Transgender actors slam Scarlett Johansson over film role
NEW YORK — Transgender actors are slamming Scarlett Johansson for her plans to portray a transgender man in an upcoming film. The controversy comes just a year after the actress was criticized for alleged "whitewashing" in another role.
Earlier this week, Johansson was announced to star in "Rub & Tug," a film about prostitution ring leader Dante "Tex" Gill, who was born Lois Jean Gill but identified as a man. Since the announcement, transgender actors and advocates have criticized the production for not casting a trans actor in the role. Critics also pointed out that while cisgender actors are often cast as trans characters, it's rare for transgender actors to nab roles playing cisgender characters.
Johansson, who's also producing the film, further inflamed critics with a statement to the website Bustle, via her representative, that said criticism "can be directed to Jeffrey Tambor, Jared Leto, and Felicity Huffman's reps for comment."
Tambor, Leto and Huffman are all cisgender actors who received acclaim for playing trans characters. Tambor won two Emmys for his performance on "Transparent," though he departed the show last year after he was accused of sexual misconduct by two transgender women: actress Trace Lysette and his former personal assistant, Van Barnes. Leto won an Oscar for his performance in 2013's "Dallas Buyers Club." Huffman was nominated for an Oscar for the 2005 film "Transamerica."

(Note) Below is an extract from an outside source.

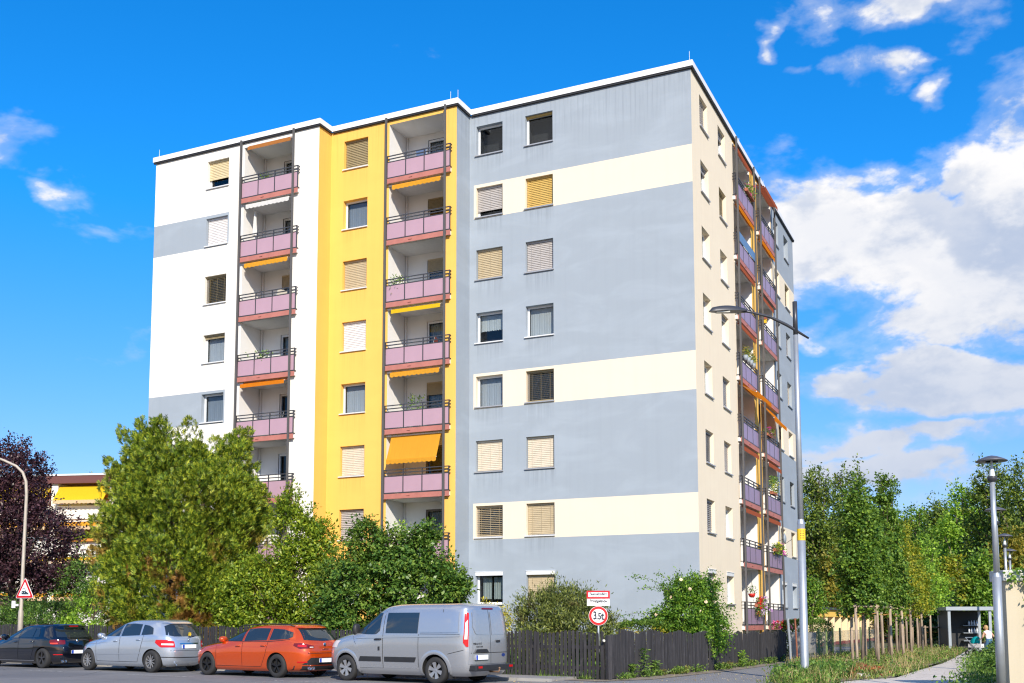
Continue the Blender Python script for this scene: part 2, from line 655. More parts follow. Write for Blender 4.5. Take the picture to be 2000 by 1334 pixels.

Lysette was among those who disapproved of Johansson's casting. On Twitter, she wrote: "So you can continue to play us but we can't play y'all?"
"Not only do you play us and steal our narrative and our opportunity but you pat yourselves on the back with trophies and accolades for mimicking what we have lived... so twisted. I'm so done..." wrote Lysette.
Jamie Clayton, a transgender actress who stars in Netflix's "Sense8," dared Johansson and the filmmakers to cast trans actors in non-trans parts.
"Actors who are trans never even get to audition for anything other than roles of trans characters," Clayton said in an all-caps tweet. "That's the real issue. We can't even get in the room."
Representatives for Johansson didn't respond to messages for comment.
Johansson previously weathered some criticism over her role in last year's "Ghost in the Shell," in which she played the robot character known in Masamune Shirow's original manga series as Motoko Kusanagi.
Critics called it another example of Hollywood's long history of whitewashing Asian characters with Caucasian actors. Mamoru Oshii, director of the original anime adaptation of "Ghost in the Shell," defended the casting because Johansson's role was a cyborg with no fixed race.
Rupert Sanders, who directed "Ghost in the Shell," is set to helm "Rub & Tug."
While controversy brews over the casting decision for the film, transgender actors have made strides on TV shows like "Transparent," which features several trans actors, "American Horror Story" and "Pose," which debuted on FX in June. "Pose" has five transgender women as series regulars in its cast.